The landscapes they visited held evidence of the labor that shaped the spaces, but, while some were well-maintained, others had been neglected. “We went to a spot in Galveston, Texas, and found a hidden cemetery that was surrounded on all sides by motels, at the bottom of a flood basin,” said Bryan. “The mosquitoes and bugs were eating us alive.” He turned to Toni Morrison’s writing about water forever returning to its source, integrating her words into the map of flood zones in Texas to ask how we can “care for spaces that are also continuously under threat with climate change and rising waters,” and manage urban systems that are “falling under their own weight” with an influx of “stormwater, flooding, and infrastructure issues.” With that environmental degradation, he explains, we lose these sites of memory that hold evidence of past lives and their design contributions.

In addition to traveling to to document Black architecture, White and Bryan have also worked at the GSD to recognize and document the school’s Black designers. In February, 2025, they co-curated “Architecture in Black,
” an event during which attendees examined various archival documents and publications in the Special Collections Reading Room at the GSD’s Frances Loeb Library. The event, part of a series of “archives parties” hosted by special collections curator Inés Zalduendo, was curated in collaboration with the African American Student Union (AASU), and supported in part by the GSD’s Racial Equity and Anti-Racism Fund.

“Architecture in Black,” named after Darrell Fields’ book , which “demonstrate[es] the ‘black vernacular’ in contemporary architectural theory,” examined materials that, Bryan and White explain, speak to “how Black GSD Alumni have conceptualized, devised, and produced architecture from and within Blackness.” They highlighted objects such as Fields’ 1993 publication of “A Black Manifesto” in the Harvard journal APPENDIX: Culture/Theory/Praxis , Audrey Soodoo Raphael’s GSD thesis “From Kemet to Harlem and back: cultural survivals and transformations;” Nathaniel Quincy Belcher’s thesis “Taking a Riff;” and Sean Anderson and Mabel O. Wilson’s book Reconstructions: architecture and Blackness in America.

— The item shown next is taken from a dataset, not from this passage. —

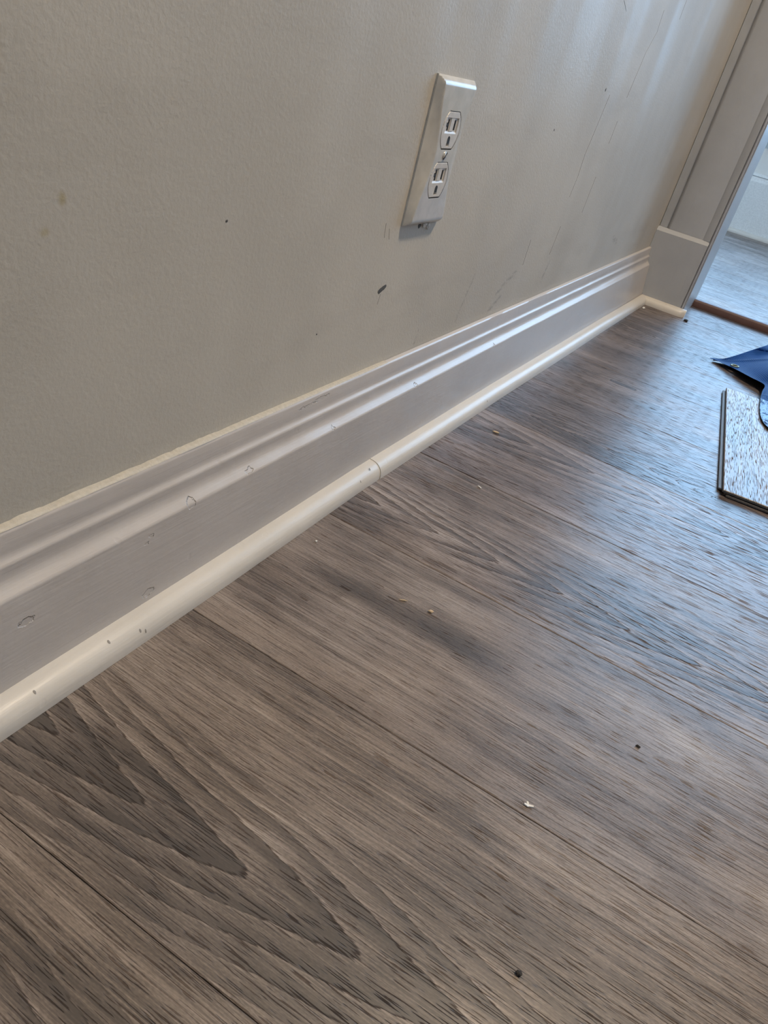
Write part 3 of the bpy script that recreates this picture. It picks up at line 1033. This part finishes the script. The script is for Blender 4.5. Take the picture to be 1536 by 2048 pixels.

White explained that one of the goals for their trip to the South was to “bring attention and activity back to these spaces.” The archives party served a similar purpose, bringing together students, faculty, and staff to discuss historic Black designers at the GSD. As they wrap up their penultimate semester at the GSD this fall, Bryan and White plan to continue to recognize the people whose design sensibilities and labor created our contemporary expression of architecture, landscape architecture, and urban design and planning.